SUPREME COURT JUSTICES / SAVED IN NOVEMBER 8, 2016 .Justice Teresita J. Leonardo-De Castro Photo from Supreme Court of the Philippines website

President Rodrigo Duterte has appointed Associate Justice Teresita Leonardo-de Castro as the new Chief Justice, according to Justice Secretary Menardo Guevarra, an ex-officio member of the Judicial and Bar Council (JBC).

“I have been informed that the President’s choice has been publicly announced by SAP Bong Go and that the formal appointment will be released by ES medialdea on Tuesday,” said Guevarra.

“Her appointment as chief justice is a fitting finale to her illustrious career in both the dept of justice and the judiciary,” added Guevarra.

She bested Associate Justices Diosdado Peralta and Lucas Bersamin.

De Castro will be serving up to Oct. 8, 2018.

Who is Justice de Castro?

Associate Justice Teresita J. Leonardo-de Castro is the second most senior Associate Justice of the Supreme Court.

Born Oct. 10, 1948, de Castro will retire at a mandatory age of 70 on Oct. 10, 2018. She started her career as law clerk from the Supreme Court. Then, she moved to the Department of Justice (DOJ) to work as a state counsel.
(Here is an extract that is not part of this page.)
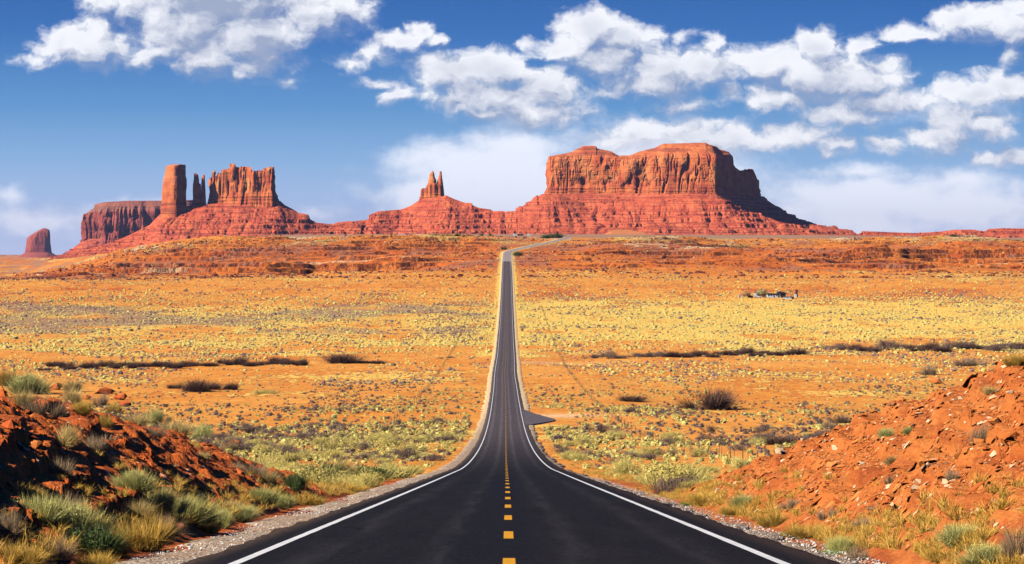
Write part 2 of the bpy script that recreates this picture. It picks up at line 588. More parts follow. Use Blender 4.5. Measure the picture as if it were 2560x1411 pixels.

She was eventually appointed a Sandiganbayan Associate Justice and became its Presiding Justice.

During her stint as a Sandiganbayan justice, she authored the decision convicting former President and now Manila Mayor Joseph Estrada of plunder.
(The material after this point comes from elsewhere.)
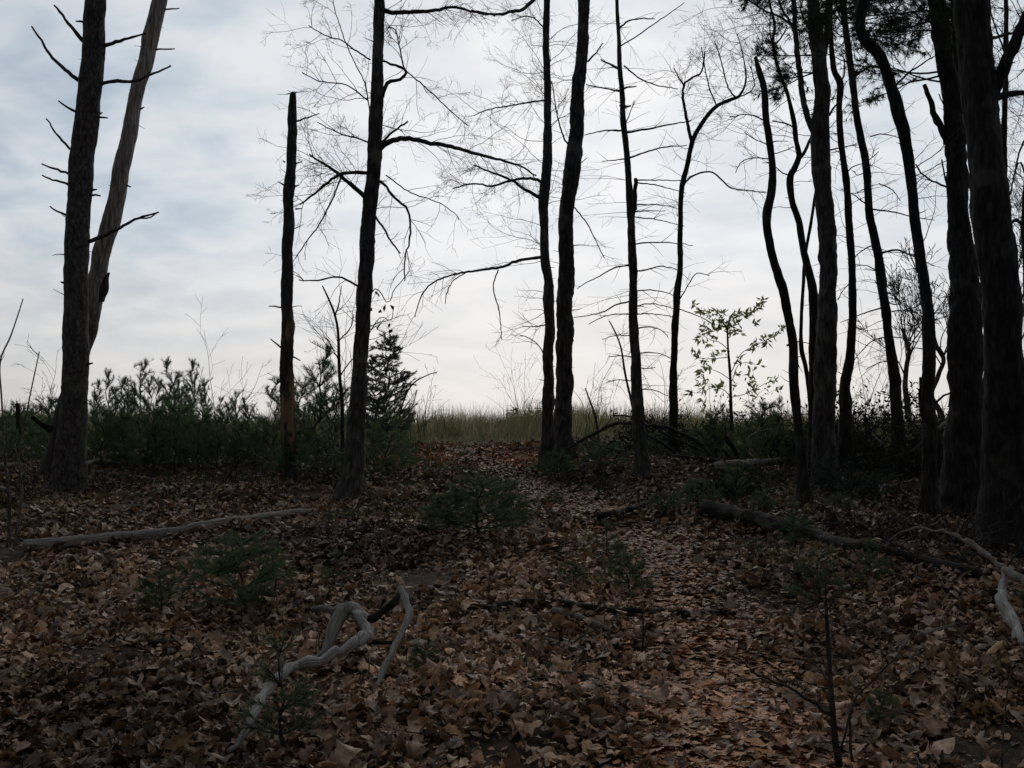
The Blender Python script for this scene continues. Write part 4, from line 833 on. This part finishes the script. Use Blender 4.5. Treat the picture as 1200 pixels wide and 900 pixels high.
# ------------------------------------------------------------------ logs, sticks and brush on the ground
LOGS = []
def lying(name, label, pts, w0, w1, m, cat, seed=1, lift=0.0, k=12, group=None, amp=.08, parent=None, Ys=None, twigs=0, tl=.3, arch=None, lump=.1, part=None, kink=.4):
    """pts are photo points on the ground (or at the given distances Ys)"""
    g = random.Random(seed); rows = []
    for i, (a, b) in enumerate(pts):
        f = i / (len(pts) - 1); w = w0 + (w1 - w0) * f
        if Ys is None:
            r = w / 2 * hit(a, b)[1] / F; p = hit_h(a, b, r * .6 + .03 + lift + (arch[i] if arch else 0)); r = w / 2 * p[1] / F
        else: p = P(a, b, Ys[i]); r = w / 2 * Ys[i] / F
        rows.append([*p, r])
    mb = MB(); mb.usegr = True; sp_ = spline(rows, 8); rk = np.random.default_rng(seed + 5)
    m_ = len(sp_); tot = np.linalg.norm(np.diff(sp_[:, :3], axis=0), axis=1).sum(); nk = max(3, int(tot / max(.05, rows[0][3] * 2.2)))
    jt = rk.normal(0, 1, (nk + 1, 3)); jt[0] = 0; tt = np.linspace(0, nk, m_)
    for q in range(3): sp_[:, q] += np.interp(tt, np.arange(nk + 1), jt[:, q]) * np.clip(sp_[:, 3], .004, .05) * kink * .55
    sp_[:, 3] *= 1 + .28 * kink * np.interp(tt, np.arange(nk + 1), rk.normal(0, 1, nk + 1)).clip(-1, 1.6)
    if Ys is None and m is not M_grey: LOGS.append(sp_)
    step = max(.012, rows[0][3] * .7)
    bark_tube(mb, sp_, seed, k, step, amp, lump, 0, .35, 9)
    if parent is not None: o = mb.obj(name, m, parent); root = parent
    elif part: root = empty(name, (rows[0][0], rows[0][1], gz(rows[0][0], rows[0][1])), label, cat, group); o = mb.obj(part, m, root)
    else: o = root = tag(mb.obj(name, m), label, cat, group)
    if twigs:
        tw = MB()
        for _ in range(twigs):
            i = g.randrange(2, len(sp_) - 1); d = unit(sp_[i][:3] - sp_[i - 1][:3]); s = rdir(g); s[2] = abs(s[2]) * .6; s = unit(s - d * np.dot(s, d))
            if twigs <= 12: tw = MB()
            grow(tw, sp_[i][:3], d * .6 + s * .8, tl * g.uniform(.5, 1.3), .005, 1, g, .2, (0, 0, -.3), 3)
            if twigs <= 12: tw.obj('twig', M_twig, root if root is not o else o)
        if twigs > 12: tw.obj('twigs', M_twig, root if root is not o else o)
    return root
lying('fallen_log', 'long thin pale grey log lying on the leaves at the left', [(28, 641), (80, 636), (140, 630), (200, 624), (250, 615), (300, 607), (362, 600)], 17, 9, M_log, 'log', 201, k=18, amp=.14, lump=.15, kink=.12)
lying('fallen_log', 'dark mossy log lying diagonally below the snapped trunk at the right', [(826, 596), (870, 606), (910, 616), (960, 630), (1010, 640), (1060, 652), (1145, 672)], 21, 14, M_darklog, 'log', 203, lift=.015, kink=.2, k=20, twigs=4, amp=.2, lump=.3)
# twisted grey forked branch
r = lying('fallen_branch', 'twisted bleached grey branch with forks lying in the left foreground', [(268, 880), (285, 858), (300, 833), (308, 812), (325, 796), (352, 783), (378, 771), (402, 761), (418, 753), (427, 745), (429, 737), (427, 730), (424, 721), (414, 714), (403, 711)], 8, 13.5, M_grey, 'dead branch', 211, arch=[.03, .06, .09, .11, .11, .10, .11, .12, .13, .14, .15, .16, .18, .19, .19, .19], k=20, amp=.17, lump=.35, kink=1.15, part='main_stem')
Yk = hit_h(424, 750, .14)[1]
lying('fork', '', [(404, 711), (414, 714), (424, 719), (434, 725)], 16, 7, M_grey, '', 212, amp=.18, lump=.35, kink=.8, parent=r, Ys=[Yk + .2, Yk + .2, Yk + .2, Yk + .22], k=14)
lying('fork', '', [(402, 714), (393, 730), (386, 748), (376, 764), (362, 776)], 19, 9, M_log, '', 213, amp=.18, lump=.35, kink=.8, parent=r, Ys=[Yk + .22, Yk + .15, Yk + .08, Yk, Yk - .05], k=12)
o = lying('fork', '', [(422, 728), (440, 722), (456, 711), (466, 700), (472, 688)], 9, 7, M_darklog, '', 214, parent=r, Ys=[Yk + .08, Yk + .1, Yk + .14, Yk + .16, Yk + .18], k=10)
lying('fork', '', [(406, 713), (392, 714), (378, 713), (364, 712)], 10, 6, M_log, '', 215, parent=r, Ys=[Yk + .22, Yk + .28, Yk + .32, Yk + .36], k=10)
lying('fork', '', [(424, 750), (440, 752), (462, 753)], 8, 5, M_darklog, '', 216, parent=r, Ys=[Yk, Yk + .0, Yk + .02], k=10)
lying('fallen_stick', 'upright split grey stick with a splintered tip beside the twisted grey branch', [(444, 806), (449, 786), (458, 766), (469, 748), (477, 725), (477, 708), (471, 688)], 7, 9, M_grey, 'stick', 217, Ys=[hit_h(444, 806, .02)[1] + .07 * i for i in range(7)], k=10)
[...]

In 2015, the Supreme Court dismissed the disqualification case against Estrada saying he was eligible to run for Mayor of Manila. It was De Castro who penned the decision.

In 2008, de Castro is also the author of the Supreme Court decision that affirmed the executive privilege invoked by former socio-economic planning secretary Romulo Neri.

It was also De Castro, the justice in-charge on the case of the senior citizens’ party-list who recommended that the Commission on Election (Comelec) be stopped from implementing its order disqualifying the Coalition of Senior Citizens in the Philippines. The decision became controversial after she accused then Chief Justice Maria Lourdes Sereno of altering the “restraining order.”

De Castro graduated from the University of the Philippines (UP) College of Law in 1972 with a certificate of merit award for academic excellence.